Founded in 1990, the band still has two of its creators, Andrew Craighan (guitar) and Aaron Sainthorpe (vocals). To this duo, we add Lena Abé (bass), Shaun Macgowan (keyboards/violin), Jeff Singer (guitar, ex-Paradise Lost) and Neil Blanchett (guitar, Valafar). And here is Macabre Cabaret

The first song, Macabre Cabaret, lasts ten minutes. During this time slot, the band offers us a true journey. Between leads and this heady clean vocals, the vocalist’s howlings will extract us from this slumber orchestrated by the keyboard. The Gothic rhythmic inspires melancholy at every moment, then the ride finally lets us breath before slowly resuming. The weight of this instrumental part loaded of sorrow crushes us until the end, while offering some dark tones.

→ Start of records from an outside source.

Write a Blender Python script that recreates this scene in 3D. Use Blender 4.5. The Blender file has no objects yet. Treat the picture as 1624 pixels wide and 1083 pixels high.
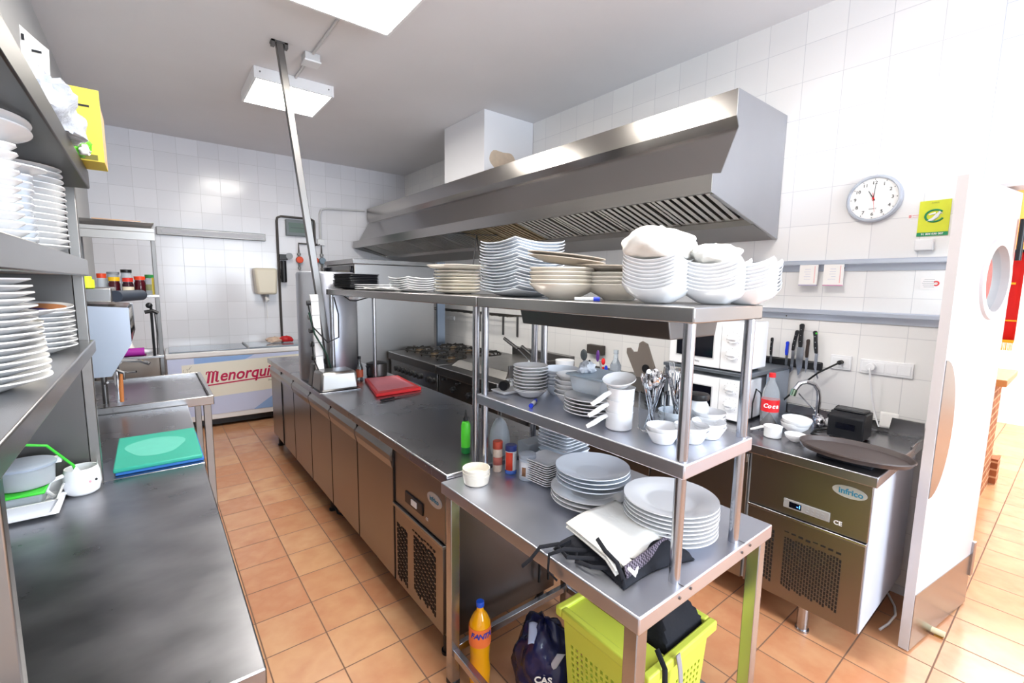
import bpy, bmesh, math, random
from mathutils import Vector, Matrix, Euler
PI = math.pi
R = math.radians
SC = bpy.context.scene
COL = SC.collection
rnd = random.Random(7)

# ------------------------------------------------------------------ camera, world, exposure
H = 1.6
def make_camera():
    yaw, pitch, roll, f = 0.6686, 0.12151, 0.01436, 725.77762
    cy, sy, cp, sp = math.cos(yaw), math.sin(yaw), math.cos(pitch), math.sin(pitch)
    fw = Vector((sy*cp, cy*cp, -sp)); r = Vector((cy, -sy, 0)); u = r.cross(fw)
    c, s = math.cos(roll), math.sin(roll)
    r2 = c*r + s*u; u2 = -s*r + c*u
    cam = bpy.data.cameras.new('camera'); co = bpy.data.objects.new('camera', cam); COL.objects.link(co)
    m = Matrix((r2, u2, -fw)).transposed().to_4x4(); m.translation = Vector((0, 0, H))
    co.matrix_world = m
    cam.sensor_fit = 'HORIZONTAL'; cam.sensor_width = 36.0; cam.lens = f/1624*36
    cam.clip_start = 0.05; cam.clip_end = 100
    SC.camera = co
make_camera()
w = bpy.data.worlds.new('world'); SC.world = w; w.use_nodes = True
bg = w.node_tree.nodes['Background']; bg.inputs[0].default_value = (0.86, 0.93, 1.0, 1); bg.inputs[1].default_value = 0.32
SC.view_settings.view_transform = 'Standard'; SC.view_settings.look = 'None'
SC.view_settings.gamma = 1; SC.view_settings.use_curve_mapping = False
SC.view_settings.exposure = 1.70
def area_light(name, loc, rot, sx, sy, power, col):
    l = bpy.data.lights.new(name, 'AREA'); l.shape = 'RECTANGLE'; l.size = sx; l.size_y = sy; l.energy = power; l.color = col
    o = bpy.data.objects.new(name, l); COL.objects.link(o); o.location = loc; o.rotation_euler = rot
    return o
# daylight of the dining room's windows beyond the kitchen door; added cool fill light for an unseen opening behind the camera
area_light('dining_daylight', (6.7, -0.5, 2.9), (0, 0, 0), 2.6, 2.6, 95, (1, 0.97, 0.93))
area_light('added_rear_fill', (1.7, -2.85, 1.95), (R(90), 0, 0), 2.5, 1.7, 66, (0.80, 0.90, 1))

# ------------------------------------------------------------------ materials
def lin(c):
    out = []
    for v in c:
        v = v/255
        out.append(v/12.92 if v <= 0.04045 else ((v+0.055)/1.055)**2.4)
    return tuple(out) + (1,)
MC = {}
def mat(name, col, rough=0.5, metal=0.0, noise=0.0, scale=8.0, trans=0.0, emit=0.0, coat=0.0, alpha=1.0, ior=1.45, bump=0.0, stretch=(1,1,1), rvar=0.0):
    if name in MC: return MC[name]
    m = bpy.data.materials.new(name); m.use_nodes = True; nt = m.node_tree; b = nt.nodes['Principled BSDF']
    c = lin(col)
    b.inputs['Base Color'].default_value = c; b.inputs['Roughness'].default_value = rough; b.inputs['Metallic'].default_value = metal
    b.inputs['Transmission Weight'].default_value = trans; b.inputs['IOR'].default_value = ior
    b.inputs['Coat Weight'].default_value = coat; b.inputs['Alpha'].default_value = alpha
    if emit: b.inputs['Emission Color'].default_value = c; b.inputs['Emission Strength'].default_value = emit
    if noise or bump or rvar:
        g = nt.nodes.new('ShaderNodeNewGeometry'); mp = nt.nodes.new('ShaderNodeMapping'); mp.inputs['Scale'].default_value = stretch
        n = nt.nodes.new('ShaderNodeTexNoise'); n.inputs['Scale'].default_value = scale; n.inputs['Detail'].default_value = 5
        nt.links.new(g.outputs['Position'], mp.inputs[0]); nt.links.new(mp.outputs[0], n.inputs['Vector'])
        if noise:
            r = nt.nodes.new('ShaderNodeMapRange'); r.inputs['From Min'].default_value = .15; r.inputs['From Max'].default_value = .85
            r.inputs['To Min'].default_value = 1-noise; r.inputs['To Max'].default_value = 1+noise
            mx = nt.nodes.new('ShaderNodeVectorMath'); mx.operation = 'SCALE'; mx.inputs[0].default_value = c[:3]
            nt.links.new(n.outputs['Fac'], r.inputs['Value']); nt.links.new(r.outputs[0], mx.inputs['Scale']); nt.links.new(mx.outputs[0], b.inputs['Base Color'])
        if rvar:
            r = nt.nodes.new('ShaderNodeMapRange'); r.inputs['From Min'].default_value = .15; r.inputs['From Max'].default_value = .85
            r.inputs['To Min'].default_value = max(.03, rough-rvar); r.inputs['To Max'].default_value = rough+rvar
            nt.links.new(n.outputs['Fac'], r.inputs['Value']); nt.links.new(r.outputs[0], b.inputs['Roughness'])
        if bump:
            bp = nt.nodes.new('ShaderNodeBump'); bp.inputs['Strength'].default_value = bump; bp.inputs['Distance'].default_value = .01
            nt.links.new(n.outputs['Fac'], bp.inputs['Height']); nt.links.new(bp.outputs[0], b.inputs['Normal'])
    MC[name] = m
    return m
def M(nt, op, a, b=None, c=None):
    n = nt.nodes.new('ShaderNodeMath'); n.operation = op
    for i, v in enumerate((a, b, c)):
        if v is None: continue
        if isinstance(v, (int, float)): n.inputs[i].default_value = v
        else: nt.links.new(v, n.inputs[i])
    return n.outputs[0]
def tile_mat(name, ax, off, size, cols, grout, gw, rough, mottle=0.0, bumpy=0.15):
    m = bpy.data.materials.new(name); m.use_nodes = True; nt = m.node_tree; b = nt.nodes['Principled BSDF']
    g = nt.nodes.new('ShaderNodeNewGeometry'); sp = nt.nodes.new('ShaderNodeSeparateXYZ'); nt.links.new(g.outputs['Position'], sp.inputs[0])
    ids = []; masks = []
    for k in (0, 1):
        q = M(nt, 'DIVIDE', M(nt, 'SUBTRACT', sp.outputs[ax[k]], off[k]), size[k])
        ids.append(M(nt, 'FLOOR', q)); fr = M(nt, 'FRACT', q)
        e = M(nt, 'MULTIPLY', M(nt, 'MINIMUM', fr, M(nt, 'SUBTRACT', 1.0, fr)), size[k])
        masks.append(e)
    e = M(nt, 'MINIMUM', masks[0], masks[1])
    cb = nt.nodes.new('ShaderNodeCombineXYZ'); nt.links.new(ids[0], cb.inputs[0]); nt.links.new(ids[1], cb.inputs[1])
    wn = nt.nodes.new('ShaderNodeTexWhiteNoise'); wn.noise_dimensions = '3D'; nt.links.new(cb.outputs[0], wn.inputs[0])
    fac = wn.outputs['Value']
    if mottle:
        n = nt.nodes.new('ShaderNodeTexNoise'); n.inputs['Scale'].default_value = 7; n.inputs['Detail'].default_value = 6; nt.links.new(g.outputs['Position'], n.inputs['Vector'])
        fac = M(nt, 'ADD', M(nt, 'MULTIPLY', fac, 1-mottle), M(nt, 'MULTIPLY', M(nt, 'SUBTRACT', M(nt, 'MULTIPLY', n.outputs['Fac'], 2.2), .6), mottle))
    cr = nt.nodes.new('ShaderNodeValToRGB'); cr.color_ramp.elements[0].color = lin(cols[0]); cr.color_ramp.elements[1].color = lin(cols[-1])
    for i, c in enumerate(cols[1:-1]): 
        el = cr.color_ramp.elements.new((i+1)/(len(cols)-1)); el.color = lin(c)
    nt.links.new(fac, cr.inputs[0])
    mk = nt.nodes.new('ShaderNodeMapRange'); mk.inputs['From Min'].default_value = gw*.35; mk.inputs['From Max'].default_value = gw*.65; nt.links.new(e, mk.inputs['Value'])
    mx = nt.nodes.new('ShaderNodeMix'); mx.data_type = 'RGBA'; nt.links.new(mk.outputs[0], mx.inputs[0]); mx.inputs[6].default_value = lin(grout); nt.links.new(cr.outputs[0], mx.inputs[7])
    nt.links.new(mx.outputs[2], b.inputs['Base Color'])
    rr = nt.nodes.new('ShaderNodeMapRange'); nt.links.new(mk.outputs[0], rr.inputs['Value']); rr.inputs['To Min'].default_value = .8; rr.inputs['To Max'].default_value = rough
    nt.links.new(rr.outputs[0], b.inputs['Roughness'])
    bp = nt.nodes.new('ShaderNodeBump'); bp.inputs['Strength'].default_value = bumpy; bp.inputs['Distance'].default_value = .004
    n2 = nt.nodes.new('ShaderNodeTexNoise'); n2.inputs['Scale'].default_value = 3.5; nt.links.new(g.outputs['Position'], n2.inputs['Vector'])
    hh = M(nt, 'ADD', mk.outputs[0], M(nt, 'ADD', M(nt, 'MULTIPLY', wn.outputs['Value'], .0), M(nt, 'MULTIPLY', n2.outputs['Fac'], 3.0)))
    nt.links.new(hh, bp.inputs['Height']); nt.links.new(bp.outputs[0], b.inputs['Normal'])
    return m
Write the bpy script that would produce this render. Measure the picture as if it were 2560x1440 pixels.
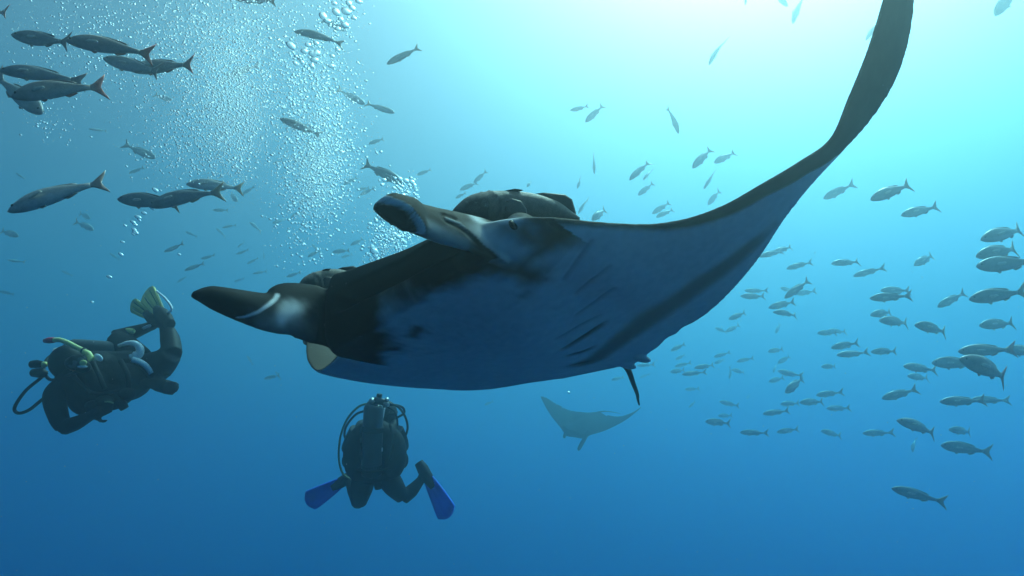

A Secret Kiss, the song revealed to unveil the EP, is also made of this languor and heaviness. In no time, the sound is already in your mind, darkening it more and more. The shrilling harmonics add this Old School touch, to accompany mystical vocals. A feeling of oppression slowly arises to explode before A Pulse of Golf and Stars, a song of which keyboard is beautiful but also very sad. Then it is a majestuous sound that comes in the air, without saturation. A touch of blackness, but still no saturated sound, then keys is back to work. Until the last second.

Bands that offer two releases during the same year are rare, and My Dying Bride is one of them. Macabre Cabaret is a very Old School EP that only announces good things for a band that enchant us at every note.